--- What is being asked ---
Find every line of the listing below where "scene" appears, and copy it.
--- BEGIN Data to use ---
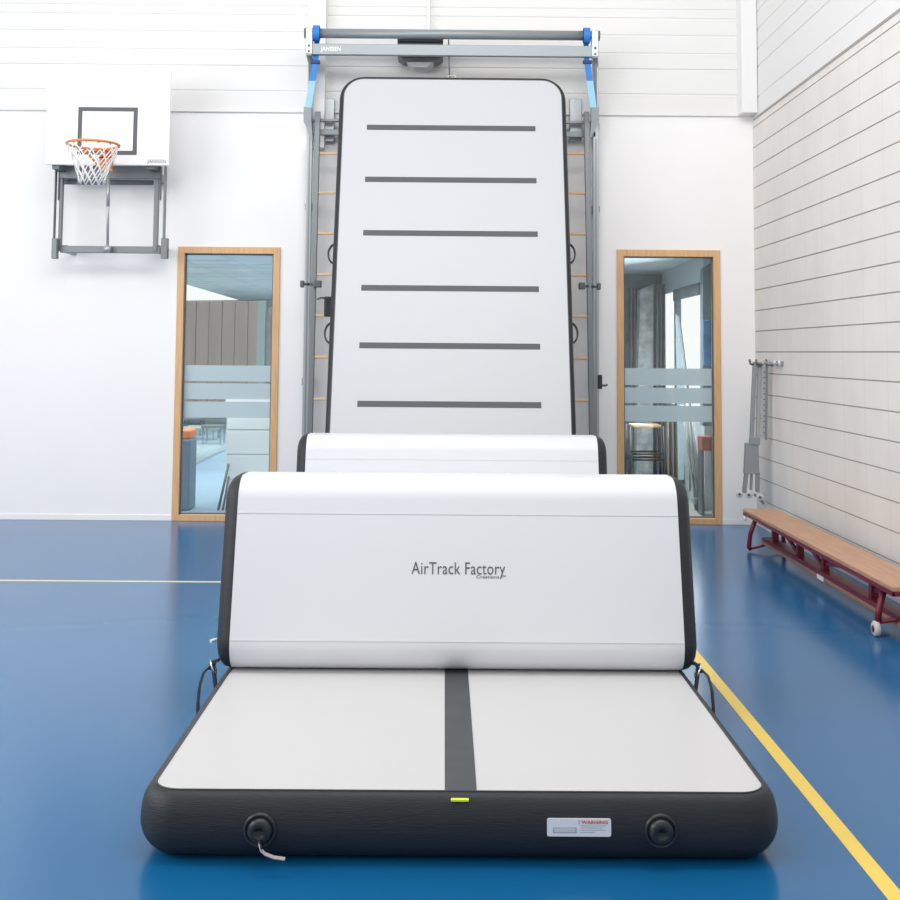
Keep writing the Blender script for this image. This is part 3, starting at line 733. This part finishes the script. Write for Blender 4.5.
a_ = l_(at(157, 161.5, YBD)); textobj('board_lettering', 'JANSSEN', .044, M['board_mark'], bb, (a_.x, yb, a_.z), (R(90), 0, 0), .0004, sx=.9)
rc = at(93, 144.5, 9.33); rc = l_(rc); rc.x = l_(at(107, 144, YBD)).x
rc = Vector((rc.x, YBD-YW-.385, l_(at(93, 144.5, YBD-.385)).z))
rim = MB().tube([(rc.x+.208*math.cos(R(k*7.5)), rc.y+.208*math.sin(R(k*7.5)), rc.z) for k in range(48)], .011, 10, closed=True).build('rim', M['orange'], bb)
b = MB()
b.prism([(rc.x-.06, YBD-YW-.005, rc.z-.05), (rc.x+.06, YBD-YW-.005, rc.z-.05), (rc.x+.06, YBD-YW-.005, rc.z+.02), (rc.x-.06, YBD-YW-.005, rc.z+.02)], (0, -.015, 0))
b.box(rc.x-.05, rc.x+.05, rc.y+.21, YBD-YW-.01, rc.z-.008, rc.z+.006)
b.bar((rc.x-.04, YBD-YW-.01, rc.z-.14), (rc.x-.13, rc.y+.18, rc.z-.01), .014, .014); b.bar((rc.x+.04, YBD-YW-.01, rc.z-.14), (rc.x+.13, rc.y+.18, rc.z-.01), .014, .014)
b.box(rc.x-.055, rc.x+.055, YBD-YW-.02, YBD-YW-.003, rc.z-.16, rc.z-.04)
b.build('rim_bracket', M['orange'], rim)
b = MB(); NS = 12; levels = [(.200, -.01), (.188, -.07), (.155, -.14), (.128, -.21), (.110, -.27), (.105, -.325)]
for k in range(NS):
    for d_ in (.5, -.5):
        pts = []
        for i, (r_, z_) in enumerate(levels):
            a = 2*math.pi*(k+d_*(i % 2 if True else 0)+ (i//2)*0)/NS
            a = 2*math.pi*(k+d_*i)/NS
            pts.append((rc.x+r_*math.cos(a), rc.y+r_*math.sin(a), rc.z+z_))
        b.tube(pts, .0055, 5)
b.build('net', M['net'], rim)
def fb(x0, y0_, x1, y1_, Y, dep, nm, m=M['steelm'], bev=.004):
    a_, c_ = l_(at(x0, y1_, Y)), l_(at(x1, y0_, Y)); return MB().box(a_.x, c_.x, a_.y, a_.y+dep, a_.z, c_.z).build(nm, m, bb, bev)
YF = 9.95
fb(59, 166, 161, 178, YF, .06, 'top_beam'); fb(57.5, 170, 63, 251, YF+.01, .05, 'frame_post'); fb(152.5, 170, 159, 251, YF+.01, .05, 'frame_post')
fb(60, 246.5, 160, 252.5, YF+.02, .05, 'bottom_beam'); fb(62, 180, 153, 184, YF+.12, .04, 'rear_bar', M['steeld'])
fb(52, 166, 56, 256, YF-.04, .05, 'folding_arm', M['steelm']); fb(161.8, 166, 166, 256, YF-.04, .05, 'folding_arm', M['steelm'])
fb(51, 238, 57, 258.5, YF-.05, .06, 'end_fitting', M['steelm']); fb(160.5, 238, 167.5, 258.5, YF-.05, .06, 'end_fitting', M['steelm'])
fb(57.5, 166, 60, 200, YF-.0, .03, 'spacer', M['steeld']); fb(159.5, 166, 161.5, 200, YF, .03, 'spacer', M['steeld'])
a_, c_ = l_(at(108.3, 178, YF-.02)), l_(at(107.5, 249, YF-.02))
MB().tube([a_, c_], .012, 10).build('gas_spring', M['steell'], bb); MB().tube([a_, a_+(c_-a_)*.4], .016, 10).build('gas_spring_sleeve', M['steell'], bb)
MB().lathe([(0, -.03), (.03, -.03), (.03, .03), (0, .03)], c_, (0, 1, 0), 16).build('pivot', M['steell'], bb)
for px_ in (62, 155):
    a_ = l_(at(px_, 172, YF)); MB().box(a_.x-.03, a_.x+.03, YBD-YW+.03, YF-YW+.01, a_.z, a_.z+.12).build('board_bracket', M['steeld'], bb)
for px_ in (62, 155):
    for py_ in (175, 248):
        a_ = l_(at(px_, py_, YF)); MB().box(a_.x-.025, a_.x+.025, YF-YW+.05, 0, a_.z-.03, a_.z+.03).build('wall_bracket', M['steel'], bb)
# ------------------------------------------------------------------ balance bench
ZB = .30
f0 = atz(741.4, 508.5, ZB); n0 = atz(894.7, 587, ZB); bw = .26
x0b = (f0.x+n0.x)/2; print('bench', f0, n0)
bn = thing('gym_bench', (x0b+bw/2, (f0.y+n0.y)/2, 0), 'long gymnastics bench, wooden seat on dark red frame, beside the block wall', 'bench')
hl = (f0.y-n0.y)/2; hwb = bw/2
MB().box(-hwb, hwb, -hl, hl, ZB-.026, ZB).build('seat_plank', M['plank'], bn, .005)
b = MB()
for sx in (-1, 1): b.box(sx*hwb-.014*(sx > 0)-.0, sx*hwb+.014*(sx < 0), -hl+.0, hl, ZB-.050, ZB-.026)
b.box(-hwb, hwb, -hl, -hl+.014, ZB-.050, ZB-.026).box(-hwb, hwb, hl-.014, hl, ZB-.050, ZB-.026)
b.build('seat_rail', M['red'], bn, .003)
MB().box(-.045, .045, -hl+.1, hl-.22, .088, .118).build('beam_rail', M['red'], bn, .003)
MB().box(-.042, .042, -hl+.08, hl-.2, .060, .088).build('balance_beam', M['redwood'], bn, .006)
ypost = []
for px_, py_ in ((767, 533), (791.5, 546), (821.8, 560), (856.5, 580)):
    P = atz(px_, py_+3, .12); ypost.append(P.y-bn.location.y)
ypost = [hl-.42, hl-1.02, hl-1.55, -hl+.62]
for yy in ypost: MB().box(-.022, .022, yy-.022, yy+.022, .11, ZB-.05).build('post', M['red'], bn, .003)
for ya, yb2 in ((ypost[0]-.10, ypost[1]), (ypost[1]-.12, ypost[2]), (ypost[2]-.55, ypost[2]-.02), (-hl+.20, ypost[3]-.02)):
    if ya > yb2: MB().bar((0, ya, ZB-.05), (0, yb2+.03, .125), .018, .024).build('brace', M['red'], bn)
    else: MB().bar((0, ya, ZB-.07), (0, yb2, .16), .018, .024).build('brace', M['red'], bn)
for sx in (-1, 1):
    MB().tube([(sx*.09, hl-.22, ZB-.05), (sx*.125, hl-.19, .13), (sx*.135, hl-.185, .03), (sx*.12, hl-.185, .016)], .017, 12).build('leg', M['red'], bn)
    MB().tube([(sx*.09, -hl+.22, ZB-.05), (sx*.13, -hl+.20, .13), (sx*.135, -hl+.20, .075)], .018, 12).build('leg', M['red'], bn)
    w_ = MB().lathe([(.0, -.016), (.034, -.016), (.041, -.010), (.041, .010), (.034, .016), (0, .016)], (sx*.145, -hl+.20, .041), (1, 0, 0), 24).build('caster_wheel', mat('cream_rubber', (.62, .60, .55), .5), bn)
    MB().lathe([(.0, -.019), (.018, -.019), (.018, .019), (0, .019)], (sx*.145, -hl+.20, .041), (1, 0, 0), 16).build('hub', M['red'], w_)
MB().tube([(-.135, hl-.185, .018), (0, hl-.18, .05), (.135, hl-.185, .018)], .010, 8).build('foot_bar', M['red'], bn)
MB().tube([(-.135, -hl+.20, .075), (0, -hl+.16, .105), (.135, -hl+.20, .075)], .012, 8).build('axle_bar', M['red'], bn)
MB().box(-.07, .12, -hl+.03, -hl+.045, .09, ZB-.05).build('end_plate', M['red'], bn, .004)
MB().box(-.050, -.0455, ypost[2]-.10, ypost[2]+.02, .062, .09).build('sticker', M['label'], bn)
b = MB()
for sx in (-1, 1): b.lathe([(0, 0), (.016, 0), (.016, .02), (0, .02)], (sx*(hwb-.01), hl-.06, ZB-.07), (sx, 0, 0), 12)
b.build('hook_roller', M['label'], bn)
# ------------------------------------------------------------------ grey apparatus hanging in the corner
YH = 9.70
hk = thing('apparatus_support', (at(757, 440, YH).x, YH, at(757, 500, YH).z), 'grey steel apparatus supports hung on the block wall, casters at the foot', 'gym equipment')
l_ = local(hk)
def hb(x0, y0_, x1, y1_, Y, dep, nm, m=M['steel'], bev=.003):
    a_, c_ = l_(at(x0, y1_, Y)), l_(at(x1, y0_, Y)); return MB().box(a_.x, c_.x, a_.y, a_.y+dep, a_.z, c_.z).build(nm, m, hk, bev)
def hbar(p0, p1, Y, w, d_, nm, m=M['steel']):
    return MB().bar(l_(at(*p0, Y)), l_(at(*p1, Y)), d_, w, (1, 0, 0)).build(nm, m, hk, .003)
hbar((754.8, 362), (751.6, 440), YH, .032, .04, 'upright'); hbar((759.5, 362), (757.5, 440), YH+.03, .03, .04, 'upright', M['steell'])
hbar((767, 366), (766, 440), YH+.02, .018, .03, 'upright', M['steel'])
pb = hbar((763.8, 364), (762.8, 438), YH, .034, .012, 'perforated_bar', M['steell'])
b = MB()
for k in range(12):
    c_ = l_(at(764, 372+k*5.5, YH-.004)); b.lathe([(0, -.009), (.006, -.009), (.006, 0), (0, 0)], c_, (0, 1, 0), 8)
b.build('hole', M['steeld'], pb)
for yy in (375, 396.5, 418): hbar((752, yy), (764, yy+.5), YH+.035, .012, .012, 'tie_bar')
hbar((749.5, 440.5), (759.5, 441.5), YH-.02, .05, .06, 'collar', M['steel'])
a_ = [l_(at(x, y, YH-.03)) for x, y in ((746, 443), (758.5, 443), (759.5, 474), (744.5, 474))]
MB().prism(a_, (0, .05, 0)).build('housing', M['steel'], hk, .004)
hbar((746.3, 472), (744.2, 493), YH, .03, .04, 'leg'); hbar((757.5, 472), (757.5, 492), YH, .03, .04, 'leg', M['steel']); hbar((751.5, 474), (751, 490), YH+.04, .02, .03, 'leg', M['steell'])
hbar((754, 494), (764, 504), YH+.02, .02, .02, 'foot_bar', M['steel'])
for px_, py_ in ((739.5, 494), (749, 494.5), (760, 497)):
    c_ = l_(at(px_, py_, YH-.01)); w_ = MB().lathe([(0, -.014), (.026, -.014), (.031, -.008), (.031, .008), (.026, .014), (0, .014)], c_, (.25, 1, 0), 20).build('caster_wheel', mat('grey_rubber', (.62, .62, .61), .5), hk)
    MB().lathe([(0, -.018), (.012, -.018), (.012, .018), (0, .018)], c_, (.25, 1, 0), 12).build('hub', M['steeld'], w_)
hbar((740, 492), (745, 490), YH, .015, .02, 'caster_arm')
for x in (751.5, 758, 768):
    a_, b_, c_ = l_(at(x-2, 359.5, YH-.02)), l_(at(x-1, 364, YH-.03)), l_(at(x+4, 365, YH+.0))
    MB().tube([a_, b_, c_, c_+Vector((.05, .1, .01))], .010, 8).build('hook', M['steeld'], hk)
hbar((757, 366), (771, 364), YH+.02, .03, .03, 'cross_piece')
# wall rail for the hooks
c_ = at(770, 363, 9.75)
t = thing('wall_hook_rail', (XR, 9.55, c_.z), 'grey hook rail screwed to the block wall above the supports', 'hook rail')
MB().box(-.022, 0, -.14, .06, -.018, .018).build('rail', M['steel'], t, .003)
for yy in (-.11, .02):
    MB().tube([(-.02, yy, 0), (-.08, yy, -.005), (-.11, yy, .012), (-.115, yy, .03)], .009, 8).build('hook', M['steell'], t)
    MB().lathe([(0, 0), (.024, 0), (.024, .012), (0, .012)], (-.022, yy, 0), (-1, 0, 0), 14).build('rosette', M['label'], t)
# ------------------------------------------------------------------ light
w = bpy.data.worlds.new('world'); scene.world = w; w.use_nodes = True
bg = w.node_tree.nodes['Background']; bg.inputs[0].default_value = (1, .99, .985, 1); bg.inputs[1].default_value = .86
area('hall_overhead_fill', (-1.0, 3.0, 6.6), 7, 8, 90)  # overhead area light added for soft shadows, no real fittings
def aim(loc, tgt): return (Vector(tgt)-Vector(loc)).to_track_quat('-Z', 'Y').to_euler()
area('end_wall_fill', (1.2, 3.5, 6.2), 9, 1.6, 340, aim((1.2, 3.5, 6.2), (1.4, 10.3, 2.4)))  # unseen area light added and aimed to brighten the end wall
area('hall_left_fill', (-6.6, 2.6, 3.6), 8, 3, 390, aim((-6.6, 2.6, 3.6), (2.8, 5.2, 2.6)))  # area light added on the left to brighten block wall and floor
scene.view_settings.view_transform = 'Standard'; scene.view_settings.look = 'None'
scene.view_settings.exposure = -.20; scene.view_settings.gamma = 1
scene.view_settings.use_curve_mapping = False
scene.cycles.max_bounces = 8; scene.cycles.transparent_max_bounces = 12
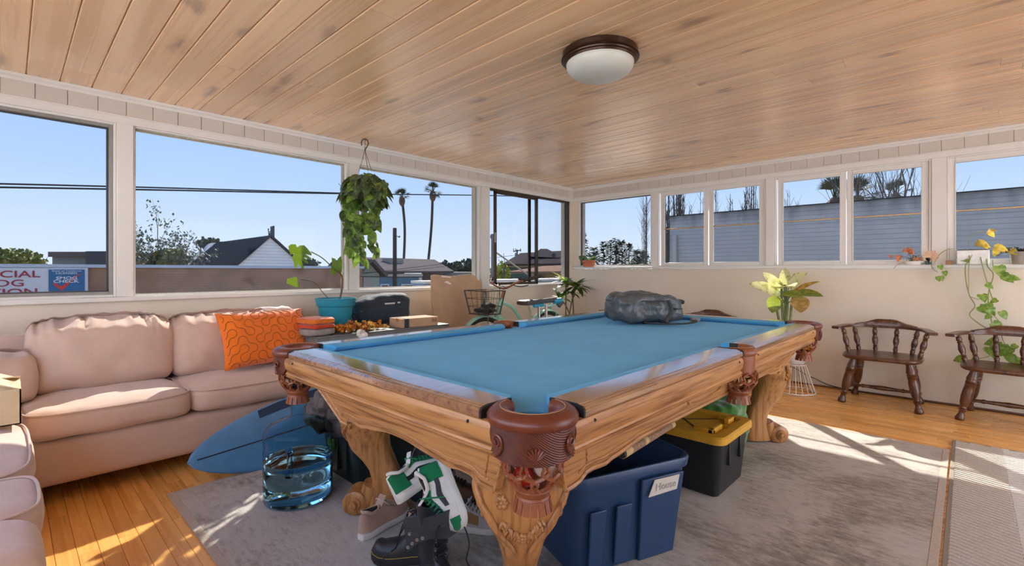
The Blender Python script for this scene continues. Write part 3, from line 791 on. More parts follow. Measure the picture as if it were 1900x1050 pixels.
--- END Data to use ---
--- Correct answer ---
w = bpy.data.worlds.new('world'); scene.world = w; w.use_nodes = True
scene.view_settings.view_transform = 'Standard'; scene.view_settings.look = 'None'
scene.view_settings.exposure = -.20; scene.view_settings.gamma = 1
scene.view_settings.use_curve_mapping = False
scene.cycles.max_bounces = 8; scene.cycles.transparent_max_bounces = 12
The Blender Python script for this scene continues. Write part 3, from line 791 on. More parts follow. Measure the picture as if it were 1900x1050 pixels.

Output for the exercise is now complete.